• TASK STATEMENT
Write out each line beneath this one exactly as it reads.

• RAW DATA
────────────────
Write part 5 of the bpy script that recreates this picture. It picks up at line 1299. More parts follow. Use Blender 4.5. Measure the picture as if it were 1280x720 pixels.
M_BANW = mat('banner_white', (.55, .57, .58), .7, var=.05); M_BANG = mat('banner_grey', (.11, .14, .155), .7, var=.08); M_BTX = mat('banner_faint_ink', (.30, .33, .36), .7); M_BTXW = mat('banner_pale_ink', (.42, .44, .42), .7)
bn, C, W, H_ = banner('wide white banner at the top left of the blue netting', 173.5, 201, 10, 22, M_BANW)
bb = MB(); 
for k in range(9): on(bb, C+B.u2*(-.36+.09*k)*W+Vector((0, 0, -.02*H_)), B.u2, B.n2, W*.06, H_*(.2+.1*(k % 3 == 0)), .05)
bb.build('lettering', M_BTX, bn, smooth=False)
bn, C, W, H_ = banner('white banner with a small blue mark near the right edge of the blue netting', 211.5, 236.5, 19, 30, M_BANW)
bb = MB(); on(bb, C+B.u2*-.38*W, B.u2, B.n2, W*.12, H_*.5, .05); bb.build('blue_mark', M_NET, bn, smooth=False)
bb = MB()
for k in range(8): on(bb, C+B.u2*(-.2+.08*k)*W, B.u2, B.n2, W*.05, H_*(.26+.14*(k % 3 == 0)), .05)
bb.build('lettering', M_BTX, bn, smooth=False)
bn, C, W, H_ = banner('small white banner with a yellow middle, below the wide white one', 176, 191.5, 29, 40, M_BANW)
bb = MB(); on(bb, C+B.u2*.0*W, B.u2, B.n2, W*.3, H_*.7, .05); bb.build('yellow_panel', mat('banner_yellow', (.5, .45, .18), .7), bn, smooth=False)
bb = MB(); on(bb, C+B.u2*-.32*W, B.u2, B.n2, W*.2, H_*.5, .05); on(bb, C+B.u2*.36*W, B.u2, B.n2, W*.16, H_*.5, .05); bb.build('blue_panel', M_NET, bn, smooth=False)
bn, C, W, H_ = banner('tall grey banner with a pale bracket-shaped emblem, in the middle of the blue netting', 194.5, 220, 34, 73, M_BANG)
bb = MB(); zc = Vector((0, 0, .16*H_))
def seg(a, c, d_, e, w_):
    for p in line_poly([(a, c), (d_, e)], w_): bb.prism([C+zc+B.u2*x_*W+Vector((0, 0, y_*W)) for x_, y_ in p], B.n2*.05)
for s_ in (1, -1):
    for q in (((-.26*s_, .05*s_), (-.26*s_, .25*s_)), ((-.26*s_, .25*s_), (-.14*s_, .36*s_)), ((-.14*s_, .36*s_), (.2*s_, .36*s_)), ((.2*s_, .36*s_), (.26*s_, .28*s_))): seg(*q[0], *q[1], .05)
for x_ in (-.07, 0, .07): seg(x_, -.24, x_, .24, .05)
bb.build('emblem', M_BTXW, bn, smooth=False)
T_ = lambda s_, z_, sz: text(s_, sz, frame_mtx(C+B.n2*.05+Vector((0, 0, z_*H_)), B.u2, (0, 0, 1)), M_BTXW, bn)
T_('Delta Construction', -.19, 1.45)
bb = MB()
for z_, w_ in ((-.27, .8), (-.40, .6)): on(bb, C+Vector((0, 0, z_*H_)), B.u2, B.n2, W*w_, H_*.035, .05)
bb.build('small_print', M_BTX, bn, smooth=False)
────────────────
• EXERCISE RESPONSE
Write part 5 of the bpy script that recreates this picture. It picks up at line 1299. More parts follow. Use Blender 4.5. Measure the picture as if it were 1280x720 pixels.
M_BANW = mat('banner_white', (.55, .57, .58), .7, var=.05); M_BANG = mat('banner_grey', (.11, .14, .155), .7, var=.08); M_BTX = mat('banner_faint_ink', (.30, .33, .36), .7); M_BTXW = mat('banner_pale_ink', (.42, .44, .42), .7)
bn, C, W, H_ = banner('wide white banner at the top left of the blue netting', 173.5, 201, 10, 22, M_BANW)
bb = MB(); 
for k in range(9): on(bb, C+B.u2*(-.36+.09*k)*W+Vector((0, 0, -.02*H_)), B.u2, B.n2, W*.06, H_*(.2+.1*(k % 3 == 0)), .05)
bb.build('lettering', M_BTX, bn, smooth=False)
bn, C, W, H_ = banner('white banner with a small blue mark near the right edge of the blue netting', 211.5, 236.5, 19, 30, M_BANW)
bb = MB(); on(bb, C+B.u2*-.38*W, B.u2, B.n2, W*.12, H_*.5, .05); bb.build('blue_mark', M_NET, bn, smooth=False)
bb = MB()
for k in range(8): on(bb, C+B.u2*(-.2+.08*k)*W, B.u2, B.n2, W*.05, H_*(.26+.14*(k % 3 == 0)), .05)
bb.build('lettering', M_BTX, bn, smooth=False)
bn, C, W, H_ = banner('small white banner with a yellow middle, below the wide white one', 176, 191.5, 29, 40, M_BANW)
bb = MB(); on(bb, C+B.u2*.0*W, B.u2, B.n2, W*.3, H_*.7, .05); bb.build('yellow_panel', mat('banner_yellow', (.5, .45, .18), .7), bn, smooth=False)
bb = MB(); on(bb, C+B.u2*-.32*W, B.u2, B.n2, W*.2, H_*.5, .05); on(bb, C+B.u2*.36*W, B.u2, B.n2, W*.16, H_*.5, .05); bb.build('blue_panel', M_NET, bn, smooth=False)
bn, C, W, H_ = banner('tall grey banner with a pale bracket-shaped emblem, in the middle of the blue netting', 194.5, 220, 34, 73, M_BANG)
bb = MB(); zc = Vector((0, 0, .16*H_))
def seg(a, c, d_, e, w_):
    for p in line_poly([(a, c), (d_, e)], w_): bb.prism([C+zc+B.u2*x_*W+Vector((0, 0, y_*W)) for x_, y_ in p], B.n2*.05)
for s_ in (1, -1):
    for q in (((-.26*s_, .05*s_), (-.26*s_, .25*s_)), ((-.26*s_, .25*s_), (-.14*s_, .36*s_)), ((-.14*s_, .36*s_), (.2*s_, .36*s_)), ((.2*s_, .36*s_), (.26*s_, .28*s_))): seg(*q[0], *q[1], .05)
for x_ in (-.07, 0, .07): seg(x_, -.24, x_, .24, .05)
bb.build('emblem', M_BTXW, bn, smooth=False)
T_ = lambda s_, z_, sz: text(s_, sz, frame_mtx(C+B.n2*.05+Vector((0, 0, z_*H_)), B.u2, (0, 0, 1)), M_BTXW, bn)
T_('Delta Construction', -.19, 1.45)
bb = MB()
for z_, w_ in ((-.27, .8), (-.40, .6)): on(bb, C+Vector((0, 0, z_*H_)), B.u2, B.n2, W*w_, H_*.035, .05)
bb.build('small_print', M_BTX, bn, smooth=False)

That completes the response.